On December 7, 1941, the Nazis transported the first group of about 700 people to the site in western Poland, where an estimated 200,000 Jews were killed by 1945.
Kulmhof was the first Nazi camp created solely for mass murder, the history website dzieje.pl reported.
It operated from December 1941 to April 1943, and again from spring 1944 until January 1945.
Its primary purpose was to exterminate Jews from nearby ghettos, including the major ghetto in the city of Łódź.
The initial group of prisoners, brought from the town of Koło, were killed the next day in mobile gas vans.

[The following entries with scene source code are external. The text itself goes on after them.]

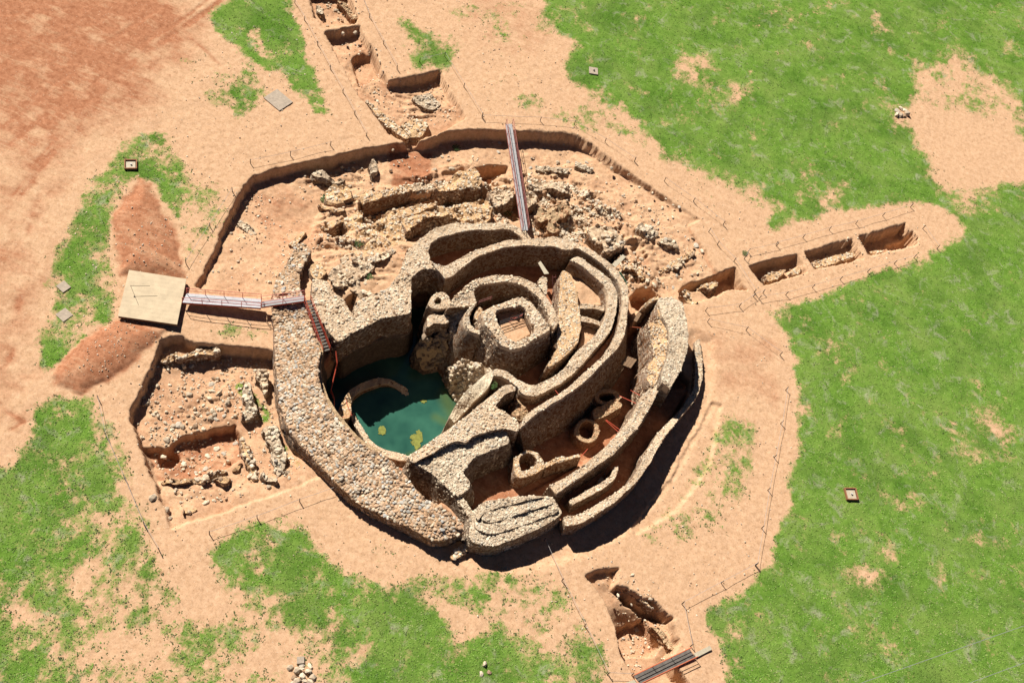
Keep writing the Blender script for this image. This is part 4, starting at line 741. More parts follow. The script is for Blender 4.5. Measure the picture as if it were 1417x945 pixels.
# trench walls
TG = 'stone footings in the trenches'
def foot(label, poly, z, mt=M_EARTH, st=.34): return mass('stone_footing', label, 'stone footing', poly, z, z-1.2, .1, st, mt, rough=.16, group=TG, cov=.85)
foot('line of stones down the east trench middle cell', E1((370, 560), (480, 520), (620, 480), (730, 460), (740, 490), (600, 540), (460, 590), (400, 600)), -.65)
foot('stones in the east trench cell nearest the fort', E1((-20, 660), (60, 630), (160, 600), (150, 640), (60, 710), (0, 700)), -.7)
foot('pair of small stone heaps at the end of the first east cell', E1((195, 630), (290, 590), (270, 640), (220, 660)), -.5)
foot('thin stone line in the east trench far cell', E1((835, 462), (940, 445), (970, 460), (880, 478)), -.9)
foot('dark stone line along the west side of the top trench box', H2((600, 560), (640, 575), (780, 690), (860, 770), (830, 775), (720, 700), (650, 620)), -.45)
foot('scatter of pale stones in the top trench box', H2((860, 540), (960, 520), (1030, 580), (980, 610), (900, 590)), -.6, M_GREYW)
foot('pale stones along the south lip of the top trench box', H2((800, 690), (900, 650), (960, 690), (920, 760), (850, 760)), -.45, M_EARTH, .4)
foot('stones at the far end of the top trench', T1((340, 30), (390, 60), (400, 130), (350, 100)), -.5, M_GREYW)
foot('broken wall edge on the right side of the far top trench', T1((510, 10), (590, 30), (640, 100), (690, 150), (640, 170), (590, 100)), -.2, M_RED)
foot('row of white stones along the diagonal cut of the south-east trench', C1((640, 385), (700, 395), (800, 440), (900, 500), (960, 570), (985, 585), (940, 560), (850, 480), (720, 405)), -.55, M_EARTH, .3)
foot('stone edge on the lower right of the south-east trench', C1((930, 720), (1000, 770), (1060, 840), (1120, 920), (1150, 890), (1090, 800), (1010, 740)), -.9, M_RED, .3)
# ------------------------------------------------------------------ platform, footbridges, stairs, rails
def gz(p): return float(gh(p[0], p[1]))
def plat():
    c = P([(178.5, 373.5), (258, 386), (245, 449), (163, 437.5)], .72)
    t = empty('viewing_platform', tuple(c.mean(0)*[1, 1, 0]), 'square pale timber viewing platform between two red spoil ramps', 'platform')
    o = np.array(t.location); mb = MB(); n = 12
    for i in range(n):
        a, b = i/n, (i+1)/n-.0012; q = [c[0]*(1-a)+c[3]*a, c[1]*(1-a)+c[2]*a, c[1]*(1-b)+c[2]*b, c[0]*(1-b)+c[3]*b]
        top = np.array(q)-o; mb.add(np.r_[top, top-[0, 0, .05]], [[3, 2, 1, 0], [4, 5, 6, 7], [0, 1, 5, 4], [1, 2, 6, 5], [2, 3, 7, 6], [3, 0, 4, 7]], .5)
    mb.build('deck', M_PLANKD, t)
    for i in range(4):
        a = c[i]-o; b = c[(i+1) % 4]-o; mb = MB(); ctr = c.mean(0)-o; a = a+(ctr-a)*.012; b = b+(ctr-b)*.012; dn = np.array([0, 0, .30]); off = np.array([0, 0, .055])
        d = (b-a)/np.linalg.norm(b-a); x = np.array([-d[1], d[0], 0])*.06
        mb.add([a-off, b-off, b-off-dn*1.3, a-off-dn*1.3, a-off-x, b-off-x, b-off-dn*1.3-x, a-off-dn*1.3-x], [[0, 1, 2, 3], [7, 6, 5, 4], [0, 4, 5, 1], [1, 5, 6, 2], [2, 6, 7, 3], [3, 7, 4, 0]], .4); mb.build('side_board', M_WDARK, t)
    def ln(a, b, w=.03):
        mb = MB(); A = at(*W3(a)[0], .735)-o; B = at(*W3(b)[0], .735)-o; mb.bar(A, B, w, .012); mb.build('thin_dark_line', M_LINE, t)
    ln((180, 265), (246, 425), .04); ln((182, 267), (340, 269), .02); ln((212, 356), (400, 350), .02)  # thin dark bars laid on the deck
    mb = MB(); p = at(*W3((211, 356))[0], .74)-o; mb.tube([p, p+[0, 0, .05]], .06, 8); mb.build('center_stud', M_LINE, t)
M_PLANKD = simple('platform_plank', (.86, .67, .43), .75, 0, .10, 1.2)
plat()
def rail(t, name, pts, m, r=.035, h=.95, every=2., mid=True, base=0.):
    """handrail along pts (given at deck level, local): top rail, mid rail and stanchions"""
    pts = np.array(pts); mb = MB(); mb.tube(pts+[0, 0, h], r, 6)
    o = mb.build(name, m, t)
    if mid: mb = MB(); mb.tube(pts+[0, 0, h*.5], r*.7, 5); mb.build('mid_rail', m, o)
    L = np.r_[0, np.cumsum(np.linalg.norm(np.diff(pts, axis=0), axis=1))]; k = max(2, int(round(L[-1]/every))+1)
    for s in np.linspace(0, L[-1], k):
        p = np.array([np.interp(s, L, pts[:, j]) for j in range(3)]); mb = MB(); mb.tube([p-[0, 0, .12+base], p+[0, 0, h]], r*.9, 6); mb.build('stanchion', m, o)
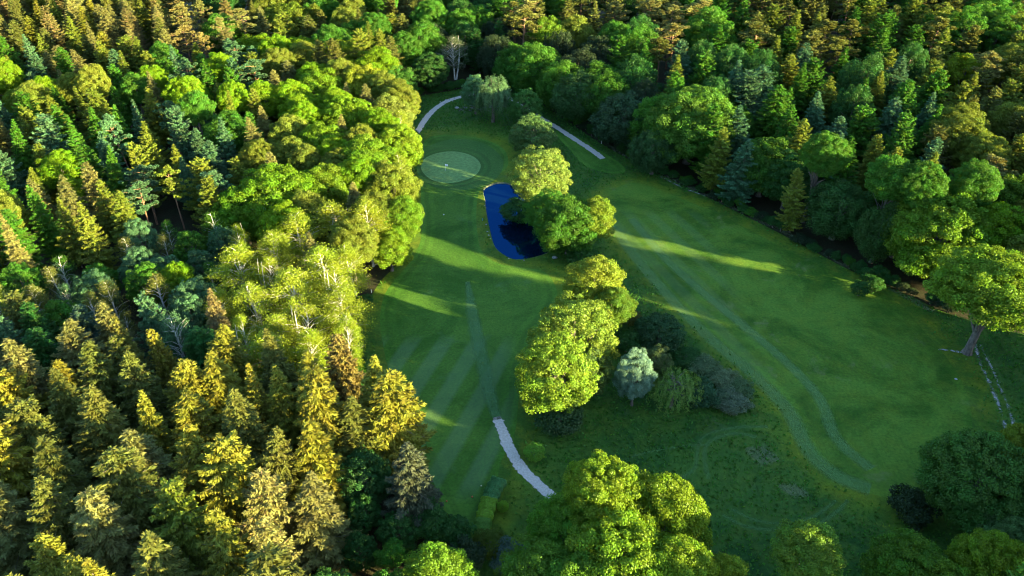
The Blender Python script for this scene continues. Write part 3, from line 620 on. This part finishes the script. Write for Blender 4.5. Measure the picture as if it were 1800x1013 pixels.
# left wood edge: bright broadleaved belt
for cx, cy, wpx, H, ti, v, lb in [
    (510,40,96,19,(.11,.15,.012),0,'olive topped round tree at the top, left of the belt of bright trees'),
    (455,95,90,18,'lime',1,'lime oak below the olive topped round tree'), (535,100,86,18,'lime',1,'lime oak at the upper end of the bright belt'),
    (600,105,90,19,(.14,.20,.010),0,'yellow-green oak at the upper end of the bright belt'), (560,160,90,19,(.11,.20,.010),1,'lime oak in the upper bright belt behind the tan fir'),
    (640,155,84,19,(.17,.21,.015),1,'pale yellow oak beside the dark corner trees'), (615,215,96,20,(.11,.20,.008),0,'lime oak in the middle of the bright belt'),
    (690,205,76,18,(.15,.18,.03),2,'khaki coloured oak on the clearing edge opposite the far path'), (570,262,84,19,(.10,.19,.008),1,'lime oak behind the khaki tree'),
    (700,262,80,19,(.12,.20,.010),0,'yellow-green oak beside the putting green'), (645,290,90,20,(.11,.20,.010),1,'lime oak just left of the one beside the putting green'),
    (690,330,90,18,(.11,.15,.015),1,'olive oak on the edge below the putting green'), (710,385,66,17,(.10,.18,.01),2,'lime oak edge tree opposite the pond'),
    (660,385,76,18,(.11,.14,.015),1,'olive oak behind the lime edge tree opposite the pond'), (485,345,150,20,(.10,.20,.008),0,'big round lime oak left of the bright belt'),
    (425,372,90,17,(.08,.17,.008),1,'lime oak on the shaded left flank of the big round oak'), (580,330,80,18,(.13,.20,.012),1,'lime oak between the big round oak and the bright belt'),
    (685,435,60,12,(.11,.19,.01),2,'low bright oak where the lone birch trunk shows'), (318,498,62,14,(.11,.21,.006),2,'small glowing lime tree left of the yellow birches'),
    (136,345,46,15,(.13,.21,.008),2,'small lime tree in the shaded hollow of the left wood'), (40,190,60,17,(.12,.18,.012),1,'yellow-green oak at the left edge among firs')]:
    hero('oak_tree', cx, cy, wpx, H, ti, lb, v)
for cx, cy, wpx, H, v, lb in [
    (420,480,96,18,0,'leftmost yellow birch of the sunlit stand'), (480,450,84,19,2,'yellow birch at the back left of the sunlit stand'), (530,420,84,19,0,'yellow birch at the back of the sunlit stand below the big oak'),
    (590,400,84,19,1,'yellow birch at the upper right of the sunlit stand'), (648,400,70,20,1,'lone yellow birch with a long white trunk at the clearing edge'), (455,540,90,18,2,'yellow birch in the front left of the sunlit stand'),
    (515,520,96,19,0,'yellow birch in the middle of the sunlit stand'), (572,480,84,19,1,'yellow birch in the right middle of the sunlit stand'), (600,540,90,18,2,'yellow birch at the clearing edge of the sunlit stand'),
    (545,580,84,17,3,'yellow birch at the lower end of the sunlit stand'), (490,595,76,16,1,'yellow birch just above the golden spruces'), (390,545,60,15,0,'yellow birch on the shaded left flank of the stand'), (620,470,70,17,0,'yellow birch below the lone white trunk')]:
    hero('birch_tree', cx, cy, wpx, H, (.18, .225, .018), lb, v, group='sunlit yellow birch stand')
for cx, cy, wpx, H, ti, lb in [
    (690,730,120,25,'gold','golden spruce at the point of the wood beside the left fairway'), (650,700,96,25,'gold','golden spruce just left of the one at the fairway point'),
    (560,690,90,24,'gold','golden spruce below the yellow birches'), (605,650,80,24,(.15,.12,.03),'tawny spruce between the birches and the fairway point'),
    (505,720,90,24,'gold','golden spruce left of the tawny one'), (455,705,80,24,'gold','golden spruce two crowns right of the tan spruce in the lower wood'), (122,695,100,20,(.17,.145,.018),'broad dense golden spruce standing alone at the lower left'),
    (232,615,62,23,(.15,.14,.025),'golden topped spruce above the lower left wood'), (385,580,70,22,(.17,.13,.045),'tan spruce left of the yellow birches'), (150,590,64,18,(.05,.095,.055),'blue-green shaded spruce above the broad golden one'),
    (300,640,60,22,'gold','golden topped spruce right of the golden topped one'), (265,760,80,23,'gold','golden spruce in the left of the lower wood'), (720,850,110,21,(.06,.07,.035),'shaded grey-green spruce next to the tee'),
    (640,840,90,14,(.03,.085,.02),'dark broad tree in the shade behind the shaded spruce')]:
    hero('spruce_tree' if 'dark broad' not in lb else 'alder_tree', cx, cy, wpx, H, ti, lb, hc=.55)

# ------------------------------------------------------------------ the woods: every tree its own object
ZONES = [  # x0,y0,x1,y1 of the tree top in the picture; (kind, weight, tints); height; spacing
 (-400,-200,300,75, [('spruce_tree',5,['tan','gold','olive']),('larch_tree',2,['bronze','tan']),('fir_tree',2,['olive','ygreen'])], (19,24), 6.6),
 (230,-200,450,75, [('pine_tree',5,['bronze','bronze','tan']),('spruce_tree',2,['bronze','olive']),('oak_tree',1,['deep','green'])], (19,24), 7.2),
 (450,-200,760,60, [('oak_tree',3,['green','ygreen']),('fir_tree',3,['ygreen','olive']),('spruce_tree',2,['olive','tan'])], (18,23), 7.4),
 (560,20,740,100, [('fir_tree',5,['ygreen','olive']),('oak_tree',2,['ygreen','lime'])], (20,24), 7),
 (740,-200,900,150, [('hornbeam_tree',3,['deep','dark']),('fir_tree',1,['deep']),('oak_tree',2,['green','deep'])], (16,20), 7.5),
 (450,60,700,400, [('oak_tree',5,['lime','ygreen']),('spruce_tree',1,['tan'])], (17,20), 6.8),
 (200,75,450,260, [('fir_tree',5,['ygreen','green','blue']),('spruce_tree',3,['tan','blue','ygreen']),('oak_tree',2,['green','lime']),('pine_tree',1,['blue'])], (18,24), 6.6),
 (-400,75,200,400, [('spruce_tree',4,['green','ygreen','tan']),('fir_tree',3,['ygreen','green','blue']),('oak_tree',1,['lime','ygreen'])], (18,24), 6.5),
 (200,260,450,330, [('fir_tree',4,['ygreen','blue']),('pine_tree',3,['blue','ygreen'])], (18,22), 6.5),
 (60,330,400,500, [('thin_birch_tree',4,['blue','olive','green']),('alder_tree',4,['blue','green','blue']),('hornbeam_tree',1,['deep'])], (11,15), 5.4),
 (-400,400,60,480, [('birch_tree',2,['ygreen','olive']),('alder_tree',2,['green','blue'])], (13,17), 5.8),
 (-400,480,350,590, [('spruce_tree',4,['olive','deep','bronze','tan']),('fir_tree',2,['blue','olive']),('thin_birch_tree',1,['blue'])], (17,22), 5.8),
 (350,400,640,590, [('birch_tree',4,['yellow']),('oak_tree',1,['lime'])], (15,18), 5.8),
 (-400,590,230,1300, [('spruce_tree',5,['gold','olive','gold','tan','olive']),('fir_tree',2,['gold','olive','olive'])], (20,26), 5.9),
 (230,590,760,840, [('spruce_tree',6,['gold','gold','tan','olive']),('fir_tree',1,['gold'])], (21,26), 5.8),
 (-400,840,560,1500, [('fir_tree',3,['gold','ygreen','olive']),('spruce_tree',5,['gold','olive','olive','tan']),('larch_tree',1,['tan'])], (20,26), 6.0),
 (560,840,900,1500, [('alder_tree',3,['deep','green']),('hornbeam_tree',3,['deep','dark']),('fir_tree',1,['olive'])], (8,13), 6.0),
 (900,-200,1340,60, [('pine_tree',3,['tan','olive','tan']),('oak_tree',2,['green','ygreen']),('fir_tree',2,['green','olive']),('hornbeam_tree',1,['deep'])], (20,24), 7.0),
 (1340,-200,1640,90, [('fir_tree',5,['green','ygreen','olive']),('pine_tree',1,['olive']),('spruce_tree',1,['green'])], (20,24), 7.0),
 (1640,-200,2400,70, [('beech_tree',4,['ygreen','green']),('pine_tree',2,['tan']),('fir_tree',2,['olive'])], (20,24), 7.6),
 (1060,60,1340,110, [('pine_tree',2,['tan','olive']),('fir_tree',4,['green','blue']),('hornbeam_tree',2,['deep','green'])], (20,23), 6.8),
 (880,60,1170,300, [('hornbeam_tree',6,['deep','dark','green']),('oak_tree',1,['green'])], (17,20), 7.0),
 (1640,70,2400,330, [('pine_tree',3,['tan','olive']),('fir_tree',3,['olive','ygreen']),('oak_tree',1,['ygreen'])], (20,23), 6.6),
 (1170,90,1640,330, [('fir_tree',5,['green','green','blue','ygreen']),('spruce_tree',5,['green','blue','ygreen']),('hornbeam_tree',1,['deep'])], (20,24), 6.6),
 (1300,330,1620,470, [('hornbeam_tree',4,['deep','green']),('beech_tree',2,['deep'])], (17,20), 7.0),
 (1500,300,2400,480, [('oak_tree',4,['green','ygreen','lime']),('fir_tree',1,['olive'])], (19,22), 8.0),
 (1500,480,3400,1400, [('oak_tree',2,['green','lime']),('fir_tree',2,['green']),('spruce_tree',1,['green'])], (20,23), 7.5),
]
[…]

Historians say Kulmhof served as a testing ground for methods later used at other Nazi death camps.
Throughout its operation, the Germans used these vehicle-mounted gas chambers to murder victims, even after more advanced, stationary installations were in place.
In total, about 200,000 Jews were killed at Kulmhof, including some 20,000 deported from Germany, Austria, the Czech lands and Luxembourg to the Łódź ghetto in 1941.
Victims also included around 4,300 Roma and Sinti from the Austria-Hungary border region, 92 Czech children, an unidentified number of Soviet prisoners, and groups of priests and children from Poland's eastern Zamojszczyzna region.
The Nazi German Kulmhof death camp operated in what is now the western Polish town of Chełmno.